Ángela de la Cruz

1965, A Coruña, Spain
Lives and works in London, UK

After graduating in Philosophy at the University of Santiago de Compostela, in the late eighties Ángela de la Cruz left her native A Coruña and moved to London, where she enrolled at the Chelsea College of Art and then furthered her artistic training at Goldsmiths College and the Slade School of Art. Since then her career has burgeoned, as reflected in the show entitled After, staged at the Camden Arts Center in 2010 and for which she was nominated for the Turner Prize. In 2017 was awarded with the Premio Nacional de Artes Plásticas of Spain.

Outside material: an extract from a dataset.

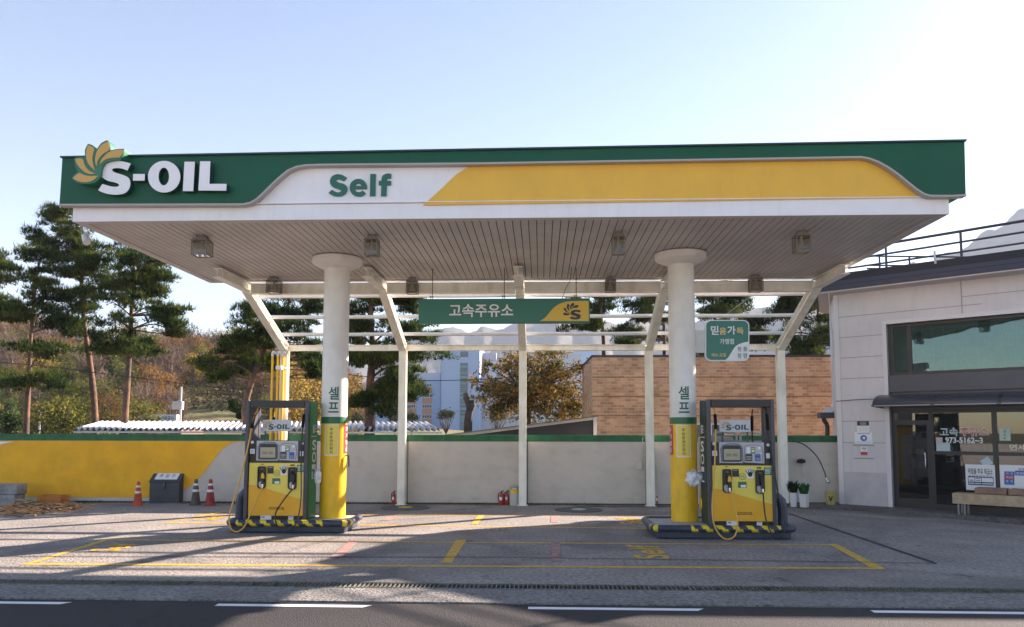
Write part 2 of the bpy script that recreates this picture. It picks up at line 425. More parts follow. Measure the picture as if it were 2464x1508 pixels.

At first sight Ángela de la Cruz’s paintings appear to have been destroyed or attacked. The deformed or broken stretchers and the crooked canvases are then hung on walls or laid to rest on floors as trophies. Despite the fact that this alteration of forms is deliberate and systematic, it is the process itself that reveals the final result.

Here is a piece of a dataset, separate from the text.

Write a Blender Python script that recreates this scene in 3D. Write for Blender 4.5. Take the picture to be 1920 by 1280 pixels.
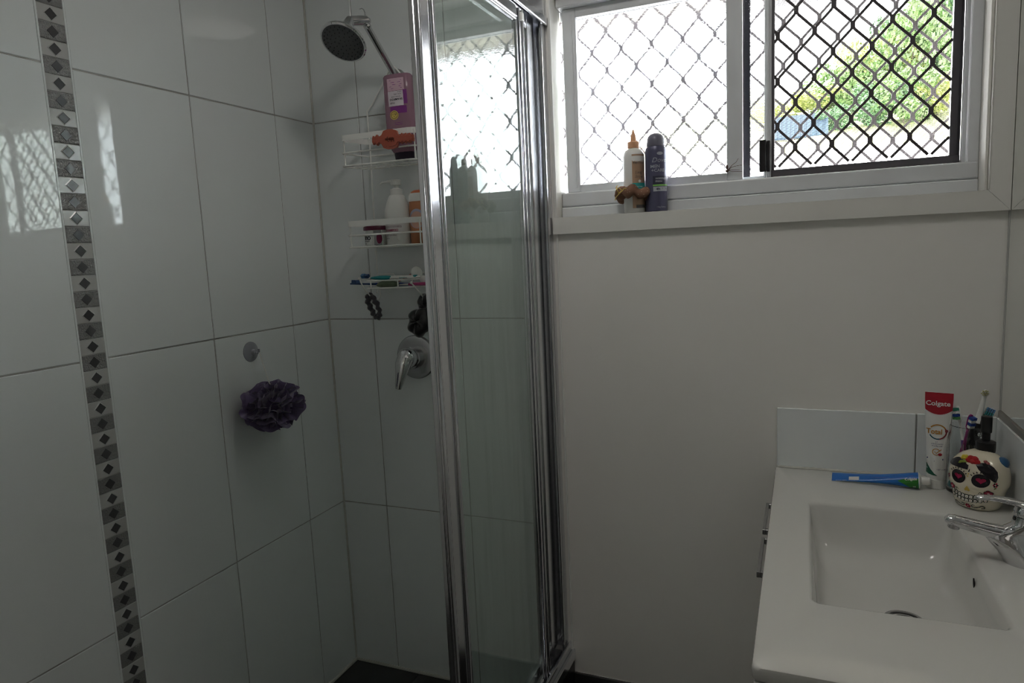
import bpy, bmesh, math, random
from mathutils import Vector, Matrix, Euler, noise
for o in list(bpy.data.objects): bpy.data.objects.remove(o)
sc = bpy.context.scene
COL = sc.collection
PI = math.pi

# ------------------------------------------------------------------ camera
CAMP = Vector((1.3916, -1.7961, 1.3555))
_ya, _pi, _ro = -.4017, -.132, -.0464
_d = Vector((math.sin(_ya)*math.cos(_pi), math.cos(_ya)*math.cos(_pi), math.sin(_pi)))
_r = Vector((math.cos(_ya), -math.sin(_ya), 0)); _u = _r.cross(_d)
_R = _r*math.cos(_ro) + _u*math.sin(_ro); _U = -_r*math.sin(_ro) + _u*math.cos(_ro)
cam = bpy.data.cameras.new('camera'); co = bpy.data.objects.new('camera', cam); COL.objects.link(co)
m = Matrix((_R, _U, -_d)).transposed().to_4x4(); m.translation = CAMP
co.matrix_world = m
cam.sensor_width = 36; cam.lens = 1296.65/1920*36; cam.clip_start = .02; cam.clip_end = 500
sc.camera = co

# ------------------------------------------------------------------ daylight
w = bpy.data.worlds.new('overcast_sky'); sc.world = w; w.use_nodes = True
nt = w.node_tree; bg = nt.nodes['Background']
bg.inputs['Color'].default_value = (.97, .985, 1.0, 1); bg.inputs['Strength'].default_value = 20.0
sun = bpy.data.lights.new('sun', 'SUN'); sun.energy = 40.0; sun.angle = .03; sun.color = (1, .95, .87)
so = bpy.data.objects.new('sun', sun); COL.objects.link(so)
so.rotation_euler = Vector((-.12, -.45, -.88)).to_track_quat('-Z', 'Y').to_euler()
hl = bpy.data.lights.new('hall_fill', 'AREA'); hl.shape = 'RECTANGLE'; hl.size = 1.2; hl.size_y = 1.2; hl.energy = 1.5; hl.color = (1, .93, .84)  # unseen warm fill light, added behind the doorway to brighten the room
ho = bpy.data.objects.new('hall_fill', hl); COL.objects.link(ho); ho.location = (1.35, -4.5, 2.25)
ho.rotation_euler = Vector((-.1, .75, -.66)).to_track_quat('-Z', 'Y').to_euler()
cl_ = bpy.data.lights.new('ceiling_lamp', 'AREA'); cl_.shape = 'DISK'; cl_.size = .32; cl_.energy = 2.4; cl_.color = (1, .96, .90)
cl_o = bpy.data.objects.new('ceiling_lamp', cl_); COL.objects.link(cl_o); cl_o.location = (1.02, -.70, 2.385)
vs = sc.view_settings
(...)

Emotionally raw, cunning and quite ironic, De la Cruz reflects on the language of painting by introducing painting’s self-destruction in her work: “The moment I cut the canvas I dissolve the grandeur of history of painting.”

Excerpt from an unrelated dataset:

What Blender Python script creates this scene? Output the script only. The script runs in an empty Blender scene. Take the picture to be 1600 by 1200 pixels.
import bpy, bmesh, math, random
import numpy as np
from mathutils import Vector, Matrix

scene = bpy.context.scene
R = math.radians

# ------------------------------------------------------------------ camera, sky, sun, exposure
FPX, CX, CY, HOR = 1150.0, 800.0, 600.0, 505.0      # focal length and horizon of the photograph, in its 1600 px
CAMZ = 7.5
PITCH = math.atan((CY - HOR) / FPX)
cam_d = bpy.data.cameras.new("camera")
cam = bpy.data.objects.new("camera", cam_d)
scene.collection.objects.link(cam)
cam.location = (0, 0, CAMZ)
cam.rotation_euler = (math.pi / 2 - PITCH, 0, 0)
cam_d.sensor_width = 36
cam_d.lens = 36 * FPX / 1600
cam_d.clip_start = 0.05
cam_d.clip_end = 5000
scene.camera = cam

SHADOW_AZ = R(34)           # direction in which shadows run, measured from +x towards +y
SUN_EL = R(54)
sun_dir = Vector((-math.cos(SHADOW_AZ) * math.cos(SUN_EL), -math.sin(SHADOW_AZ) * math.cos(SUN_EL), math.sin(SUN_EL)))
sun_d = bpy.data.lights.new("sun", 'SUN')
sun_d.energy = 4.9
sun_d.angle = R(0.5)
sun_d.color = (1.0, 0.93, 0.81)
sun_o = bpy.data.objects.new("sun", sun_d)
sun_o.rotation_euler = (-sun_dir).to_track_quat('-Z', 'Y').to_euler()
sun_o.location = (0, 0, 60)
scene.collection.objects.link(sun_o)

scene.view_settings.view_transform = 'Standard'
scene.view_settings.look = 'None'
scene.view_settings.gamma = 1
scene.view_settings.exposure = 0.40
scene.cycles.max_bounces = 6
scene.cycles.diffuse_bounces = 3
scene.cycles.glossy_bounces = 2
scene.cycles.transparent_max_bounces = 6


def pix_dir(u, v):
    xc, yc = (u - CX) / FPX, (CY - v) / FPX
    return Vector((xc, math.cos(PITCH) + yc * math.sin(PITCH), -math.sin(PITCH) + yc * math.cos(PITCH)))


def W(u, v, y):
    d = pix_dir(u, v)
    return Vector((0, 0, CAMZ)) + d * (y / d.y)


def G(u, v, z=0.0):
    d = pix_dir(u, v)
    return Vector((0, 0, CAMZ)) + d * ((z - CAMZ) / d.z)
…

Violent, with no apologetic intention and often showing dark humour, her work calmly reveals visceral emotion, breaking the barriers of established pictorial rules. The implicit feeling aroused by her scenes is that of recent frantic violence, violence that leaves in its wake the paradoxical impression of a dying energy and a sense of peace and quiet that is at once threatening and inescapable.